▶ **What this task involves**
All of the material should be reproduced exactly, with pictures left out.

================================

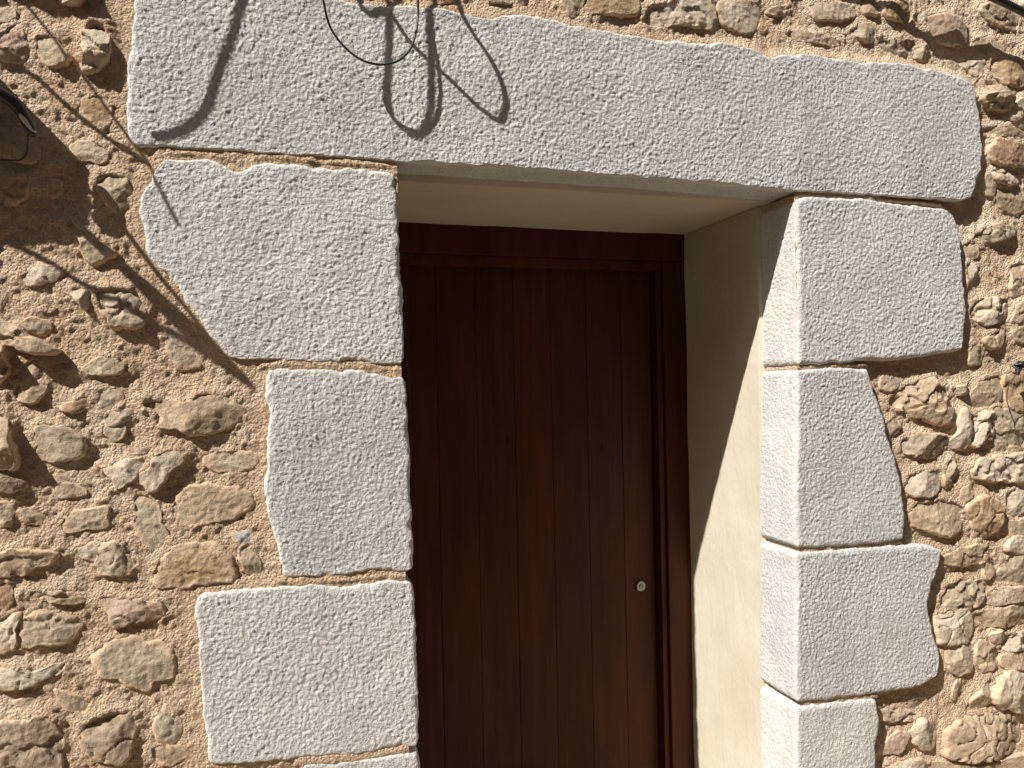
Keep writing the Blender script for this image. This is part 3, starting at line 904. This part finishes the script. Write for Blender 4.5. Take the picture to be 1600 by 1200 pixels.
def stone_mesh(poly, H, seed, res=.0046):
    """one rubble stone: an irregular, facetted, weathered lump set in the mortar. poly (n,2) in x, z."""
    r = np.random.default_rng(seed)
    c = poly.mean(0)
    per = np.linalg.norm(np.roll(poly, -1, 0) - poly, axis=1).sum()
    n = int(np.clip(per / res, 20, 110))
    O = catmull(poly, n * 4, True)
    s = np.concatenate([[0], np.cumsum(np.linalg.norm(np.diff(np.concatenate([O, O[:1]]), axis=0), axis=1))])
    t = np.linspace(0, s[-1], n, endpoint=False)
    OO = np.concatenate([O, O[:1]])
    O = np.stack([np.interp(t, s, OO[:, 0]), np.interp(t, s, OO[:, 1])], -1)
    O = c + (O - c) * (1 + .0045 / np.linalg.norm(O - c, axis=1).mean())
    rad = np.linalg.norm(O - c, axis=1)
    size = np.sqrt(rad.mean() ** 2)
    PO = p3(O[:, 0], O[:, 1], seed * .11)
    O = O + ((O - c) / rad[:, None]) * (noise(PO, .03, 41) * .20 * size + noise(PO, .011, 42) * .007)[:, None]
    m = int(np.clip(size / res * 1.1, 6, 20))
    tt = np.concatenate([np.linspace(0, .8, m, endpoint=False)[1:], np.linspace(.8, 1.0, 4)])
    V = [np.array([[c[0], c[1]]])]
    T = [np.zeros(1)]
    for k in tt:
        V.append(c + (O - c) * k)
        T.append(np.full(n, k))
    XZ = np.concatenate(V)
    T = np.concatenate(T)
    P = p3(XZ[:, 0], XZ[:, 1], seed * .11)
    h = np.clip((1 - T) / .16, 0, 1) ** .6                       # steep edge, flat top
    rel = (XZ - c) / size
    wob = .12 * noise(P, .025, 47)
    for _ in range(r.integers(4, 7)):                            # broken facets
        a = r.uniform(0, 2 * np.pi)
        pl = r.uniform(.82, 1.15) + wob - r.uniform(.05, .95) * (rel @ np.array([np.cos(a), np.sin(a)]))
        h = np.minimum(h, pl)
    if r.random() < .35 and size > .035:                                         # bedding steps
        b = rel[:, 1] * 1.0 + .35 * rel[:, 0] * r.uniform(-1, 1) + noise(P, .03, 44) * .8
        h = h - .20 * (np.sin(b * r.uniform(3.5, 6) + r.uniform(0, 3)) > .5)
    if r.random() < .15:                                         # a crack
        b = noise(P, .05, 48)
        h = h - .22 * np.exp(-(b / .025) ** 2)
    h = np.clip(h, -.1, 1.3)
    k = np.clip((1 - T) * 6, 0, 1)
    y = h * H + (noise(P, .026, 45) * .15 * min(H, .02) + noise(P, .010, 46) * .0024) * k
    y0 = lowfreq(c[0], c[1]) * .5 + .5 * lowfreq(XZ[:, 0], XZ[:, 1])
    rim = T > .999
    Y = y0 + .001 - y
    Y[rim] = y0[rim] + .008
    V3 = np.stack([XZ[:, 0], Y, XZ[:, 1]], -1)
    # skirt into the wall
    sk = V3[-n:].copy()
    sk[:, 1] += .02
    V3 = np.concatenate([V3, sk])
    lap = np.clip((T - .50) / .50, 0, 1) * .82 + .26 * np.clip((.016 - H) / .008, 0, 1)
    lap = np.concatenate([lap, np.ones(n)])
    F = [(0, 1 + (j + 1) % n, 1 + j) for j in range(n)]
    nr = len(tt)
    for q in range(nr):
        a0 = 1 + q * n
        b0 = a0 + n
        for j in range(n):
            F.append((a0 + j, a0 + (j + 1) % n, b0 + (j + 1) % n, b0 + j))
    return V3, F, lap, O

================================

▶ **Solution for this problem**
Keep writing the Blender script for this image. This is part 3, starting at line 904. This part finishes the script. Write for Blender 4.5. Take the picture to be 1600 by 1200 pixels.
def stone_mesh(poly, H, seed, res=.0046):
    """one rubble stone: an irregular, facetted, weathered lump set in the mortar. poly (n,2) in x, z."""
    r = np.random.default_rng(seed)
    c = poly.mean(0)
    per = np.linalg.norm(np.roll(poly, -1, 0) - poly, axis=1).sum()
    n = int(np.clip(per / res, 20, 110))
    O = catmull(poly, n * 4, True)
    s = np.concatenate([[0], np.cumsum(np.linalg.norm(np.diff(np.concatenate([O, O[:1]]), axis=0), axis=1))])
    t = np.linspace(0, s[-1], n, endpoint=False)
    OO = np.concatenate([O, O[:1]])
    O = np.stack([np.interp(t, s, OO[:, 0]), np.interp(t, s, OO[:, 1])], -1)
    O = c + (O - c) * (1 + .0045 / np.linalg.norm(O - c, axis=1).mean())
    rad = np.linalg.norm(O - c, axis=1)
    size = np.sqrt(rad.mean() ** 2)
    PO = p3(O[:, 0], O[:, 1], seed * .11)
    O = O + ((O - c) / rad[:, None]) * (noise(PO, .03, 41) * .20 * size + noise(PO, .011, 42) * .007)[:, None]
    m = int(np.clip(size / res * 1.1, 6, 20))
    tt = np.concatenate([np.linspace(0, .8, m, endpoint=False)[1:], np.linspace(.8, 1.0, 4)])
    V = [np.array([[c[0], c[1]]])]
    T = [np.zeros(1)]
    for k in tt:
        V.append(c + (O - c) * k)
        T.append(np.full(n, k))
    XZ = np.concatenate(V)
    T = np.concatenate(T)
    P = p3(XZ[:, 0], XZ[:, 1], seed * .11)
    h = np.clip((1 - T) / .16, 0, 1) ** .6                       # steep edge, flat top
    rel = (XZ - c) / size
    wob = .12 * noise(P, .025, 47)
    for _ in range(r.integers(4, 7)):                            # broken facets
        a = r.uniform(0, 2 * np.pi)
        pl = r.uniform(.82, 1.15) + wob - r.uniform(.05, .95) * (rel @ np.array([np.cos(a), np.sin(a)]))
        h = np.minimum(h, pl)
    if r.random() < .35 and size > .035:                                         # bedding steps
        b = rel[:, 1] * 1.0 + .35 * rel[:, 0] * r.uniform(-1, 1) + noise(P, .03, 44) * .8
        h = h - .20 * (np.sin(b * r.uniform(3.5, 6) + r.uniform(0, 3)) > .5)
    if r.random() < .15:                                         # a crack
        b = noise(P, .05, 48)
        h = h - .22 * np.exp(-(b / .025) ** 2)
    h = np.clip(h, -.1, 1.3)
    k = np.clip((1 - T) * 6, 0, 1)
    y = h * H + (noise(P, .026, 45) * .15 * min(H, .02) + noise(P, .010, 46) * .0024) * k
    y0 = lowfreq(c[0], c[1]) * .5 + .5 * lowfreq(XZ[:, 0], XZ[:, 1])
    rim = T > .999
    Y = y0 + .001 - y
    Y[rim] = y0[rim] + .008
    V3 = np.stack([XZ[:, 0], Y, XZ[:, 1]], -1)
    # skirt into the wall
    sk = V3[-n:].copy()
    sk[:, 1] += .02
    V3 = np.concatenate([V3, sk])
    lap = np.clip((T - .50) / .50, 0, 1) * .82 + .26 * np.clip((.016 - H) / .008, 0, 1)
    lap = np.concatenate([lap, np.ones(n)])
    F = [(0, 1 + (j + 1) % n, 1 + j) for j in range(n)]
    nr = len(tt)
    for q in range(nr):
        a0 = 1 + q * n
        b0 = a0 + n
        for j in range(n):
            F.append((a0 + j, a0 + (j + 1) % n, b0 + (j + 1) % n, b0 + j))
    return V3, F, lap, O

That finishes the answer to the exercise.